Vivre sa vie
Vivre sa vie, made in 1962, was the fourth of Jean-Luc Godard’s films. He had so far turned out a gangster-movie knockoff (Breathless), a dark political picture (Le Petit soldat), and a sort-of-musical comedy (Une femme est une femme). Now he was going for the exposé. His source was a journalistic account of prostitution in France, and in this as in so many matters, he was self-consciously echoing the American directors he admired, such as Samuel Fuller, whose Underworld U.S.A. (1961) was based on a series of articles in the Saturday Evening Post. Also like Fuller, he didn’t exactly limit himself to a literal adaptation of his source material.
To watch Vivre sa vie, as with any of Godard’s early pictures, or indeed any of the films of the period by his fellow New Wavers, is to witness the sheer joy of moviemaking. A bunch of former critics, who for years had been watching with their noses pressed to the glass, were now cut loose to put all their pent-up theory into practice. They could take up where their favorite directors had left off, going them one better in daring, immediacy, improvisation, and passion. Every film is like a riposte in a cutting contest between jazz players, and Vivre sa vie is no exception.
Godard hangs his dare out right away, opening with a lengthy scene between Nana (Anna Karina) and her former husband (André Labarthe), in which the two converse with their backs to the camera. A rule is broken, yes, indeed, but it’s not arbitrary—their poses immediately tell us most of what we need to know about the ruin of their relationship. Nana, whose name alludes to Zola’s character and, more importantly, to Jean Renoir’s adaptation, has theatrical ambitions, is always short of money, wants to live intensely. So, accidentally on purpose, she becomes a prostitute. Her story is divided into twelve tableaux, with intertitles like chapter headings. Breaking up the story this way provides the requisite Brechtian distance, but it also follows function. Her life is, in fact, a series of apparently random turns, what-the-hell decisions that nevertheless add up, point her doomward. The structure throws you the keys. You fill in the rest. The end is shocking, but by the time you get there it is inevitable.

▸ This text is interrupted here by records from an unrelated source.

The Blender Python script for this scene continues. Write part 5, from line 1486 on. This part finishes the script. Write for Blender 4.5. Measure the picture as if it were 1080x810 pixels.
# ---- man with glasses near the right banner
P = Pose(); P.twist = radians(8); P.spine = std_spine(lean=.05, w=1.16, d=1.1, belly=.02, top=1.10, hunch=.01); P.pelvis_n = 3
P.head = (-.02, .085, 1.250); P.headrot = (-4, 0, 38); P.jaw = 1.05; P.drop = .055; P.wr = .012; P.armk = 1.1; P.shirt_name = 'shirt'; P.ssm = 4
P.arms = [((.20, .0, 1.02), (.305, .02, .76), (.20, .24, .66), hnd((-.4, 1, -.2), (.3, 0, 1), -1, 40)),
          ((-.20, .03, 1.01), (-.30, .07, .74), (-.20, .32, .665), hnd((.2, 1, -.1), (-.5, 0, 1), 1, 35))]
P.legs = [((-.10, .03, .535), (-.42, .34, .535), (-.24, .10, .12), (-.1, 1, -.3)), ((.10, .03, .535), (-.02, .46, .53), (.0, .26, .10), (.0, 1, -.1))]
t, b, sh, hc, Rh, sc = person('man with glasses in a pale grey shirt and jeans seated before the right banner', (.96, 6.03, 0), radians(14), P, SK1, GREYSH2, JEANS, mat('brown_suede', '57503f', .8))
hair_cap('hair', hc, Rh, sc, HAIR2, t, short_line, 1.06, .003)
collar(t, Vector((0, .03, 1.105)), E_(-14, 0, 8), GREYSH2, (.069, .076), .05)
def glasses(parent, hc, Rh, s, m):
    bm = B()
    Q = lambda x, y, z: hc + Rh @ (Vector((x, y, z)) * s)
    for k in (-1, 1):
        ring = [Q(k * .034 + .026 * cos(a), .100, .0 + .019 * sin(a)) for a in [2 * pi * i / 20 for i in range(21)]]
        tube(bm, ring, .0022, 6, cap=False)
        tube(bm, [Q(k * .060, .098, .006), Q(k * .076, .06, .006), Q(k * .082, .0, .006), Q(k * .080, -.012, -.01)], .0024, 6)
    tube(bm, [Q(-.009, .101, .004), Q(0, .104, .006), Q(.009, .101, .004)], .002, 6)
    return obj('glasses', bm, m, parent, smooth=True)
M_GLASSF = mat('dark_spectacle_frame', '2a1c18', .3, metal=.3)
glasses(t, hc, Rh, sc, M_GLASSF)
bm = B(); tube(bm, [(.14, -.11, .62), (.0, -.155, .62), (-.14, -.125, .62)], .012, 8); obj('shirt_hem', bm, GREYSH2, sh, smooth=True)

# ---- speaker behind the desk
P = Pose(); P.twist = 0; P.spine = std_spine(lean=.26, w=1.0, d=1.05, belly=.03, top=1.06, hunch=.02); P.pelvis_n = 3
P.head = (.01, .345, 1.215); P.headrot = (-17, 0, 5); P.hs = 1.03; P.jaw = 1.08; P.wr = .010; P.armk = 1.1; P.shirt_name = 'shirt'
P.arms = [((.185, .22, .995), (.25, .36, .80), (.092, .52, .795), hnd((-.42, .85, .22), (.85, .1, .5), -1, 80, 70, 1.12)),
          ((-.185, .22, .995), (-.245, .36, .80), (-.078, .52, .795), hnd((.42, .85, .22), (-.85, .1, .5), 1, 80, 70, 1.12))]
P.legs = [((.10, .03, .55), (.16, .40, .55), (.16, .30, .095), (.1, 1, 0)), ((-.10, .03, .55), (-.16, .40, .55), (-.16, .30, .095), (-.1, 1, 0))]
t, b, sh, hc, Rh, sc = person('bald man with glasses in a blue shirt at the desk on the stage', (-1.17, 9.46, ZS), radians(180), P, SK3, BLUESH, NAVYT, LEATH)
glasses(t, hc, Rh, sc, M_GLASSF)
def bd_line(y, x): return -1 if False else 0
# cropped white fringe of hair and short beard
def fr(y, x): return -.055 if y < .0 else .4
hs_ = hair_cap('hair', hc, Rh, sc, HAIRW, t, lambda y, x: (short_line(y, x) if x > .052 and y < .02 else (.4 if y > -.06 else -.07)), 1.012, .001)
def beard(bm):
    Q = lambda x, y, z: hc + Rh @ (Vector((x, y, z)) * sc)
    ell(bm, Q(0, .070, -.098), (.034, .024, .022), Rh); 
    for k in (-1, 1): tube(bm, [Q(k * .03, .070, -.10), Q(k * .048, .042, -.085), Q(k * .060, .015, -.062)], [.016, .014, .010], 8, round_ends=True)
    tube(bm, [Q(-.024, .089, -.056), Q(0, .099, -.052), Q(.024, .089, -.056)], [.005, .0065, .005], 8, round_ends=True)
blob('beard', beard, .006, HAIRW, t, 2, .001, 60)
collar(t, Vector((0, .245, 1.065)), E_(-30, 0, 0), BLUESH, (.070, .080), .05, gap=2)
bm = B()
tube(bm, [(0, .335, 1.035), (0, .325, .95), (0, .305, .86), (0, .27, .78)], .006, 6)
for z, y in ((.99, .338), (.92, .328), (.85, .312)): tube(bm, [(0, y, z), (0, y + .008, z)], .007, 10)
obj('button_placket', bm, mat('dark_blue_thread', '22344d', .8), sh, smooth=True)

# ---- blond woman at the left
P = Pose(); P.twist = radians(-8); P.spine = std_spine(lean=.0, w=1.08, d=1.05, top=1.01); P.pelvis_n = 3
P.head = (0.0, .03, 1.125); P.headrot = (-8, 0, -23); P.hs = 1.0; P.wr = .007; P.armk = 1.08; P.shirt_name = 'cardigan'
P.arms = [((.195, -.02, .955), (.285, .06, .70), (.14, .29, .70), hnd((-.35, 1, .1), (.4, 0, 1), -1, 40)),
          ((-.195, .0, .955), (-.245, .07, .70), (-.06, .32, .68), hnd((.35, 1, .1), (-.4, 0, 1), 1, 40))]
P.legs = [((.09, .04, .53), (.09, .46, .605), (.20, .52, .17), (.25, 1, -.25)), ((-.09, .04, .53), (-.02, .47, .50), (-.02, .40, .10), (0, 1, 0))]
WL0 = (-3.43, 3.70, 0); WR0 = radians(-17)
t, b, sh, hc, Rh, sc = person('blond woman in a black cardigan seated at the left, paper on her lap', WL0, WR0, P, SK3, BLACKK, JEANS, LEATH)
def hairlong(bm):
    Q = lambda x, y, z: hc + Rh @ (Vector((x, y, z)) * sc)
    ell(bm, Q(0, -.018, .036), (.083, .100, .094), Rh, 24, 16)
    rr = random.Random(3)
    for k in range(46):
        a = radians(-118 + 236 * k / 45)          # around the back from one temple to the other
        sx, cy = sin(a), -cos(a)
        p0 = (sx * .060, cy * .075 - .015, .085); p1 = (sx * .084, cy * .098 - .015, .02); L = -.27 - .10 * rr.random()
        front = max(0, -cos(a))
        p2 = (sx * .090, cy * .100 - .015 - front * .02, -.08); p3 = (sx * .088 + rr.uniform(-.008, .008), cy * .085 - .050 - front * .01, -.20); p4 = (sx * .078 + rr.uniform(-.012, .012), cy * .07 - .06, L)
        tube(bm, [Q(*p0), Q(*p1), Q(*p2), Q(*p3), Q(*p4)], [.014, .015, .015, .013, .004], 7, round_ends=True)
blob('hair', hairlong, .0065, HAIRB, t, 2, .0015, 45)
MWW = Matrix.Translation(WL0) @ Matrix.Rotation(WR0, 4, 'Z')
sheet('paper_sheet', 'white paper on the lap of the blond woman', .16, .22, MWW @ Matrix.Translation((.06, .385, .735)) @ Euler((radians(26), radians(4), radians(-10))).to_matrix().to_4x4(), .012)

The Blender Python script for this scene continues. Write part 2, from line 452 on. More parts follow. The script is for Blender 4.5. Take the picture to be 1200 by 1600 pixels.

The story, grim as it is, is in some ways an excuse, contrived to allow for a maximum of large and incidental pleasures. Foremost is Anna Karina herself, one of the most beautiful and seductive actresses in the whole history of the movies. You get to see her express moods from A to Z, and also fling herself around a barroom in a wild dance convincingly made up on the spot. There is also Paris, many bleak but eloquent corners of it that don’t look like that anymore. Along the way there is literature (mostly Poe’s “The Oval Portrait”), philosophy (a Socratic dialogue with Brice Parain), music (an effective, minimal score by Michel Legrand), and, of course, photography, through the great cinematographer Raoul Coutard’s brilliantly graphic eye. Godard claimed that this was the first movie in which he dispensed with shot composition, just set up quickly and called action. You’ll wonder why more directors don’t try that.